Todd Barry was funny and soundcheck interruptions from the other side of the stage though annoying allowed you to focus right in on what Barry does best, which is get cooler and quieter when irritated rather than screaming and yelling like the weak Chris Hardwick did a little later. Hardwick was all shouting and gay and redneck jokes. Super. The Apples in Stereo are a band I got really excited about when first listening to the first song on their second album, "Seems So." Got even more into them when the second song on that record, "What's the #," played. That was pretty much my peak excitement moment for the Apples in Stereo. Although they've continued making records, and evolved after their own fashion by adding several more synthesizer players, they've never really escaped past the basic song structures of Fun Trick Noisemaker and Tone Soul Evolution. It hasn't really worked for me since that unintentionally creepy video they made with the Powerpuff Girls. Tuning in and out during their set, I couldn't help but think of the Austin band School of Liars, whose leader looks and sounds like he could be head Apple Robert Schneider's little brother. Just in the year I've been in Austin I've seen School of Liars grow and evolve more than the Apples in Stereo have since, what's that say here, 1997?

"Weird Al" Yankovic hasn't needed to vary his approach all that much since 1979. He has changed either very little or not at all, depending on how highly you value a mustache. But that he's still a significant concert draw and a genuine celebrity even after all this time speaks to how appealing a formula he has. He's a good enough musician to make parodies in a hundred different styles even as trends shift beneath him. Studying all of these popular songs so closely has taught him lyric structure back and forth -- his songs can be deeply stupid, but they almost always develop a story across the verses, set up and pay off hooks, and match the tone of the music to the subject. His band is terrific (and has been with him forever). Al can write a song like "Dare to Be Stupid" that's not a Devo parody so much as it is a tribute so dead-on that the real Devo should have performed it with him.

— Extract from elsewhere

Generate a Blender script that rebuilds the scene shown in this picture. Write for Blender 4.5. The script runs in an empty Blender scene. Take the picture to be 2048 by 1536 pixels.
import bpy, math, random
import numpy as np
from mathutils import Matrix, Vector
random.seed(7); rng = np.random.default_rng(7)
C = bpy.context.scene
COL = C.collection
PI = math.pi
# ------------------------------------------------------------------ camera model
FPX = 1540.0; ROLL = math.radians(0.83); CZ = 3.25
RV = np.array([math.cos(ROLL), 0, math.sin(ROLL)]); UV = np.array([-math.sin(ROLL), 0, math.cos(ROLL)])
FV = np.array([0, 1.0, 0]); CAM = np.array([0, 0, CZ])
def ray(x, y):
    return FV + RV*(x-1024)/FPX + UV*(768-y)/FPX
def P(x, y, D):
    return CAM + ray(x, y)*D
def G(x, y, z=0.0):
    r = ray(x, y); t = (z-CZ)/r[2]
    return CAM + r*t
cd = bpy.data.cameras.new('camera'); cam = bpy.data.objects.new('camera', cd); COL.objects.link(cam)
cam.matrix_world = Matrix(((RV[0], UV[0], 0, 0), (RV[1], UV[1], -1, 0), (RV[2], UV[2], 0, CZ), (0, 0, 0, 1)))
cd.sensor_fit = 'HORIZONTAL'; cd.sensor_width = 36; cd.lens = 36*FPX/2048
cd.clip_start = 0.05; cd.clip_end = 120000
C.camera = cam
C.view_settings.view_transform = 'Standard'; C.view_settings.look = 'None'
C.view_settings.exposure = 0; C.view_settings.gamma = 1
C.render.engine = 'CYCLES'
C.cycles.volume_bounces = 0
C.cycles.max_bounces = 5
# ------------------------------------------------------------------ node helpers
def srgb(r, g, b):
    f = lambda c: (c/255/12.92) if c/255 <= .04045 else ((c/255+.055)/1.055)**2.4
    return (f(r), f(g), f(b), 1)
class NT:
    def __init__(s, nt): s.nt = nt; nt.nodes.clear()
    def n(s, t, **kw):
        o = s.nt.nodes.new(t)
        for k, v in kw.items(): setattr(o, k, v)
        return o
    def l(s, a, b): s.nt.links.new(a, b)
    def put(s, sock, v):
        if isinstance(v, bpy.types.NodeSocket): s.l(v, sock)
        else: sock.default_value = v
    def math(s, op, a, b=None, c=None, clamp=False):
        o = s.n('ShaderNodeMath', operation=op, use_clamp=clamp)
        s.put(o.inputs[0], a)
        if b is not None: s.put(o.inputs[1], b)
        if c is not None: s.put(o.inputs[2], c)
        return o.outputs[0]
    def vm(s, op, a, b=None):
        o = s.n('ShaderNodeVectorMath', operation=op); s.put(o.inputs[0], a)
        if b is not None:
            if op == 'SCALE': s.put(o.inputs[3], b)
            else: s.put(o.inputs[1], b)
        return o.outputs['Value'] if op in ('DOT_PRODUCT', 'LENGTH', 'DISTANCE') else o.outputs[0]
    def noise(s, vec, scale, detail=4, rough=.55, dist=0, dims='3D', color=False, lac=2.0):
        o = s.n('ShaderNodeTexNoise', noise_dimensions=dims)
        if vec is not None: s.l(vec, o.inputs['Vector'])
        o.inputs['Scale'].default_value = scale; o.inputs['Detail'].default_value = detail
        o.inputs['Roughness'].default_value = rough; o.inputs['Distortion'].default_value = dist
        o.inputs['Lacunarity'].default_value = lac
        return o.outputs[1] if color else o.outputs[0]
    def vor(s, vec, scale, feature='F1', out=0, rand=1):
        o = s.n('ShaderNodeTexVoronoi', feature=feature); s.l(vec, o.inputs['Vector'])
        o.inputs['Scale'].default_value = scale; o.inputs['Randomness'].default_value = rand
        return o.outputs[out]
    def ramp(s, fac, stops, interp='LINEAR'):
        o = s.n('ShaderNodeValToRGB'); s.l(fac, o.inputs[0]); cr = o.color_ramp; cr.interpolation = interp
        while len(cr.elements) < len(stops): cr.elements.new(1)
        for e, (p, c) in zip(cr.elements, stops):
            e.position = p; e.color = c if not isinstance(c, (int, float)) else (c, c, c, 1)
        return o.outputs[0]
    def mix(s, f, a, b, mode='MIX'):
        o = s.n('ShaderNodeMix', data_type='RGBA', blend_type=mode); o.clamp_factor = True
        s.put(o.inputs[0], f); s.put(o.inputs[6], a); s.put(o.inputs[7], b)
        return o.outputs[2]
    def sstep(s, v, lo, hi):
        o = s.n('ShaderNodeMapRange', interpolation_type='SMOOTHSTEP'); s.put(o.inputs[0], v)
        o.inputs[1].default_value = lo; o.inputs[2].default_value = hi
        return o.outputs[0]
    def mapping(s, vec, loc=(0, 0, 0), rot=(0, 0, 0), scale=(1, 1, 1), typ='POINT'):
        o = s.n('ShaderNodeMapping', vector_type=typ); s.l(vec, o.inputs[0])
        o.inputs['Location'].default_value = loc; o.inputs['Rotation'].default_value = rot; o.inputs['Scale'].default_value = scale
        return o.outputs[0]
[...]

Past the fact that he's a great musician and an entertainer, "Weird Al" has a charisma that's all his own. The awkward, the misshapen, the socially inept flock to his banner. He's not been so much consistently popular as he comes in and out of style on waves, returning triumphantly every time pop trends get so ridiculous that they barely need parody lyrics to be laugh-out-loud funny. From "White and Nerdy" to "Fat" to "Jungle Cruise Ride," his stories keep coming back to the point of view of outsiders. Yankovic's success is a gentle reminder to a legion of fans that being uncool can be awesome.

Since nothing moves nerds quite like exhaustive details, the "Weird Al" concert experience is a video-heavy parade of costume changes and prop jokes. Even having seen the videos for "Smells Like Nirvana," "Amish Paradise," "Fat," all many times, seeing the jokes repeated on stage is largely still funny. It's the humor of recognition, not surprise, but the funniest thing about "Weird Al" is that he's recognized by millions. Live he capitalizes on that with a benignly self-serving constant stream of video clips recapping every bit of high and low pop culture that has tipped a cap to Al. He could probably stand to update a lot of this material. Multiple clips from UHF are not necessary, great as it is. We all watch that movie several times a year, right? Not just me? And it's funny how some of the big-time fake celebrity interviews don't seem so far-fetched any more. "Weird Al" is bigger than Celine Dion now, right? Jessica Simpson would totally do a movie with him! He's gotten Aaron Paul and Olivia Wilde for one of the funnier new video bits in his show, a trailer for a fake biopic called Weird.

It's pointless to criticize "Weird Al" Yankovic for being mass-audience. Or to go into too much depth about how in the YouTube era his songs have gotten a lot more topical and reactionary, and a lot less timelessly silly: "Craigslist," "I Bought on eBay." So what if it's the same bits every song, every tour, for as long as they get laughs. There's always a new generation arriving ready to love Al Yankovic, one popular musician guaranteed never to be too cool for anybody.